◆ Exercise requirements: Return only the lines from the top of the material through the line marked by "COL = scene.collection", unaltered.

START

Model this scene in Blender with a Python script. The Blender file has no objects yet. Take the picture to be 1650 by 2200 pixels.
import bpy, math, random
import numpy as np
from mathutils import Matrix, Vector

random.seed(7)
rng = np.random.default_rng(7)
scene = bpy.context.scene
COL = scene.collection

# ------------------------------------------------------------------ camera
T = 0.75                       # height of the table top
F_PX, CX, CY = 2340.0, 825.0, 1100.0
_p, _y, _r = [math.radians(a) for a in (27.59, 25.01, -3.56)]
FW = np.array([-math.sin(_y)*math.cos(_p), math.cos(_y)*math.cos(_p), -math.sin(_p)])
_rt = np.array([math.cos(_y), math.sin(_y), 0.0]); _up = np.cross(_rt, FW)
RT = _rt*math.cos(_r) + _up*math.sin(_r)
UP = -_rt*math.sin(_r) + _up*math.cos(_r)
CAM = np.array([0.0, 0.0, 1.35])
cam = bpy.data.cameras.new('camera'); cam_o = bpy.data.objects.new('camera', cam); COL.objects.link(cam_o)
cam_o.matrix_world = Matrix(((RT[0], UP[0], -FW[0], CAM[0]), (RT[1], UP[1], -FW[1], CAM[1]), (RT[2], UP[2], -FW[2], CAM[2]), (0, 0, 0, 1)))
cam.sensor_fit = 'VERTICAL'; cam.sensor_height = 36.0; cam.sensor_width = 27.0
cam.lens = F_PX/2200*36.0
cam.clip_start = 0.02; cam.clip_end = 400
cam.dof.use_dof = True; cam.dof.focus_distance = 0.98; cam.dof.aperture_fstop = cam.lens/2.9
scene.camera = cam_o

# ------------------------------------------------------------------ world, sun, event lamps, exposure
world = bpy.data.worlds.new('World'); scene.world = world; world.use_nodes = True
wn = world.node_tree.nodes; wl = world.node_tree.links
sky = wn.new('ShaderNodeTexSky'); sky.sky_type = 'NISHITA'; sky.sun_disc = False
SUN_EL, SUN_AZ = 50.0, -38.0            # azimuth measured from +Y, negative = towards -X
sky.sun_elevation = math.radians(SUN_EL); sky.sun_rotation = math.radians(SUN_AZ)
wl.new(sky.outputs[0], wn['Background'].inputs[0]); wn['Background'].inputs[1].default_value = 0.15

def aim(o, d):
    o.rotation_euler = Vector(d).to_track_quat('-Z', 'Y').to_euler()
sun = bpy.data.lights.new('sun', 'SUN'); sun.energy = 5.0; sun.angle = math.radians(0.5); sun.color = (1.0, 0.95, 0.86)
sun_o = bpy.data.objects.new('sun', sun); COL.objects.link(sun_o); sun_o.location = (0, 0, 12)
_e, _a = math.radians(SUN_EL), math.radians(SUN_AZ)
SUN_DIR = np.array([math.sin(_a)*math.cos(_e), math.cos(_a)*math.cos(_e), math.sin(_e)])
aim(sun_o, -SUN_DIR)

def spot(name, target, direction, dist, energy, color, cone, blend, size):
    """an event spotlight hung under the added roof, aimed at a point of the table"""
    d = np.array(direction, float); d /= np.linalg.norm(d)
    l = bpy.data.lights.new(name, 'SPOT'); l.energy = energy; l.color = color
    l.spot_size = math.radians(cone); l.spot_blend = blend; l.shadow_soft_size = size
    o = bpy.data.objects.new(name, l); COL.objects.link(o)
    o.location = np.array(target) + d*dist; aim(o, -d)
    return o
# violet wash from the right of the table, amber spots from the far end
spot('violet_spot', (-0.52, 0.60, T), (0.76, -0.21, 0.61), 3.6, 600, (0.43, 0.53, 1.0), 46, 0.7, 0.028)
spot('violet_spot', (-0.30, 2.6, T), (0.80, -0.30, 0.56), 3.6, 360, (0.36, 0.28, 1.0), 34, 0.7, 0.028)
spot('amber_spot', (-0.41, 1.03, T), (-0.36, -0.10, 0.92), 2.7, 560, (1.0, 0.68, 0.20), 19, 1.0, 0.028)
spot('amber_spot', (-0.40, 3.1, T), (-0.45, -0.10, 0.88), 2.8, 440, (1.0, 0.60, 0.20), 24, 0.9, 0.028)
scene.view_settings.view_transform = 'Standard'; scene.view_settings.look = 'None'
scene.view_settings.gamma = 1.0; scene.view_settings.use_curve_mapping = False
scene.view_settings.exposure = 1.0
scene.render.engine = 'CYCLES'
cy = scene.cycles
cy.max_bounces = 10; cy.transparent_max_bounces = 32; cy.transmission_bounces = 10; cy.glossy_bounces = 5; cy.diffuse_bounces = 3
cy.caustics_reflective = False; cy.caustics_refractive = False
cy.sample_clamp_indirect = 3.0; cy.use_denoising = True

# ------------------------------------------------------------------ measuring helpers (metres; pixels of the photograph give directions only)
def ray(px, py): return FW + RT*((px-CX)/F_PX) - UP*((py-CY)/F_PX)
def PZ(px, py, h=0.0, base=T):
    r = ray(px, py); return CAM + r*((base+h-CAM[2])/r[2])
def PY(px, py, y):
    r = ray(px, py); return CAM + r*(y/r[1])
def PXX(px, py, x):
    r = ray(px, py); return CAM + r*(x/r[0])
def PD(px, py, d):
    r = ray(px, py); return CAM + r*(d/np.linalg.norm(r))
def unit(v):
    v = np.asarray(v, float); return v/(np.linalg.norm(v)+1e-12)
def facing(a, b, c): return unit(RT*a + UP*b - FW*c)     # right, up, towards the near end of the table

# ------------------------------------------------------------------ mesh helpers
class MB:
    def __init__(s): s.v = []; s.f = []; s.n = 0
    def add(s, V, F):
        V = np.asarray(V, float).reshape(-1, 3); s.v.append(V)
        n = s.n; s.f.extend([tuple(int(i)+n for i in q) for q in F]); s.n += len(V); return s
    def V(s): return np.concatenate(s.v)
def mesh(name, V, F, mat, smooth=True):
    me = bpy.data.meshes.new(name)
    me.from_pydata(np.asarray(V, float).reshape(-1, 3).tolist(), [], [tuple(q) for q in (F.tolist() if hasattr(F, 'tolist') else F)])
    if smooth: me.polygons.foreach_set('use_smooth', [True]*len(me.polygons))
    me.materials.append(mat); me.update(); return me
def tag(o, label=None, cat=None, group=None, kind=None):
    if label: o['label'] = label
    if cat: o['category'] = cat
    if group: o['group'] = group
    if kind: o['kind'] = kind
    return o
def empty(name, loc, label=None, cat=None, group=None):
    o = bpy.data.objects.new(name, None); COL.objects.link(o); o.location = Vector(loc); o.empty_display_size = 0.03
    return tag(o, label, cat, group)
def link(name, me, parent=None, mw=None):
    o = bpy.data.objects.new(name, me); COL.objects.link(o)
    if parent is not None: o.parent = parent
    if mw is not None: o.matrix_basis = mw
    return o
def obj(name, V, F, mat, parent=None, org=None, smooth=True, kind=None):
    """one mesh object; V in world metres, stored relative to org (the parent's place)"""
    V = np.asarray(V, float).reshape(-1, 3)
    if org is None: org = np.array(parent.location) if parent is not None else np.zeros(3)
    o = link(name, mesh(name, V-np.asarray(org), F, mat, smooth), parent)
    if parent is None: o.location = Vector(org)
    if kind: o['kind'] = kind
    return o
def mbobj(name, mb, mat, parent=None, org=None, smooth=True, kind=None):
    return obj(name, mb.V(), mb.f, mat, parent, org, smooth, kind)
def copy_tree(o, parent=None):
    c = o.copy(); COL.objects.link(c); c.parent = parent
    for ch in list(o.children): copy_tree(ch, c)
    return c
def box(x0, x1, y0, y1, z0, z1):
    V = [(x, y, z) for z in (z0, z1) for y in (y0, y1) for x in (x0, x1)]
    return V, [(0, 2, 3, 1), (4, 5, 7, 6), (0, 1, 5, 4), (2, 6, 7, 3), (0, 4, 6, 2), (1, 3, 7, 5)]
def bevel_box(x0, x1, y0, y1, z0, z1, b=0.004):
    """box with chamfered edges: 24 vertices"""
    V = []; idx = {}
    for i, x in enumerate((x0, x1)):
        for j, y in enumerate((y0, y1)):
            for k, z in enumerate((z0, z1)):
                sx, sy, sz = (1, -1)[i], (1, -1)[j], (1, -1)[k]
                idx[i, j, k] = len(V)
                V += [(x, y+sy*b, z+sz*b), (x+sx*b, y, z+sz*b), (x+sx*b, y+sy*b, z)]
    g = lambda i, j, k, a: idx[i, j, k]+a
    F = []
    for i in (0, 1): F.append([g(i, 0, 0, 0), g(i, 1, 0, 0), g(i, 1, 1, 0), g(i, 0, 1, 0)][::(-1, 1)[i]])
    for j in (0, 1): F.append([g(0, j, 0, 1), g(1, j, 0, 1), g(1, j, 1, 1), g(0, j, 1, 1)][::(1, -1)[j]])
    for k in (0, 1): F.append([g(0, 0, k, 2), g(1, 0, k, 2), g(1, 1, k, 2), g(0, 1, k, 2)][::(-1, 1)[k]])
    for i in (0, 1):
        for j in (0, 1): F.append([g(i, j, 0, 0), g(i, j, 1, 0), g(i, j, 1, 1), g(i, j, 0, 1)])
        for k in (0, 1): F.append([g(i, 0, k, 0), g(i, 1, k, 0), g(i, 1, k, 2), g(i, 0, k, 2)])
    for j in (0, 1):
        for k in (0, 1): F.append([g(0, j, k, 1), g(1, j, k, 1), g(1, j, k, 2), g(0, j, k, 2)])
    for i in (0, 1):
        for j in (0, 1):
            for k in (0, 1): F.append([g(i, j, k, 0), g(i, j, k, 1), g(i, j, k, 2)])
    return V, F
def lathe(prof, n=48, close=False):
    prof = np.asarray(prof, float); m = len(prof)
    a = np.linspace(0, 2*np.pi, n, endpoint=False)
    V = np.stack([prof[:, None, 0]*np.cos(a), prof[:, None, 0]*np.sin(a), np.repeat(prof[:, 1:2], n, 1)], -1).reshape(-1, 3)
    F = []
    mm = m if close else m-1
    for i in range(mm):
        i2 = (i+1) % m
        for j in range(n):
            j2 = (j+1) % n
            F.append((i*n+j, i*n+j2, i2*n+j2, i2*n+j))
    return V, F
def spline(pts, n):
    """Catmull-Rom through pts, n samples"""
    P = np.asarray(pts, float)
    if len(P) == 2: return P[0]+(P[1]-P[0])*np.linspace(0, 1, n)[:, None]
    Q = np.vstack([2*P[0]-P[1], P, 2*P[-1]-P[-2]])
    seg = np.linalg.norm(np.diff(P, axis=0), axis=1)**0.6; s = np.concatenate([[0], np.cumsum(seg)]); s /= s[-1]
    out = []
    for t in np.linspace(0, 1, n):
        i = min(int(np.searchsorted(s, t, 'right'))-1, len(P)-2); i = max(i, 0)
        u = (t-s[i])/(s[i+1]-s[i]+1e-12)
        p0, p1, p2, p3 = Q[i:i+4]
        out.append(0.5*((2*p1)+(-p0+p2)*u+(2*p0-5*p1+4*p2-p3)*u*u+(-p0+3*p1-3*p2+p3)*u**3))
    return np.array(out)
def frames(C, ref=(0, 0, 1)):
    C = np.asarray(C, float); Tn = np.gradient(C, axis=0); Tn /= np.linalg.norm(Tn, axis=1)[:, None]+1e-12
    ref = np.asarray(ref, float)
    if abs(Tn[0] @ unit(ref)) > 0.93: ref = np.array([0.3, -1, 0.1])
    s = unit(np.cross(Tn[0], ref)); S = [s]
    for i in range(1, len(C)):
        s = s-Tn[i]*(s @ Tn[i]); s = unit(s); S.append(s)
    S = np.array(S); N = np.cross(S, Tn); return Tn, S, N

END

◆ Response to this task:
Model this scene in Blender with a Python script. The Blender file has no objects yet. Take the picture to be 1650 by 2200 pixels.
import bpy, math, random
import numpy as np
from mathutils import Matrix, Vector

random.seed(7)
rng = np.random.default_rng(7)
scene = bpy.context.scene
COL = scene.collection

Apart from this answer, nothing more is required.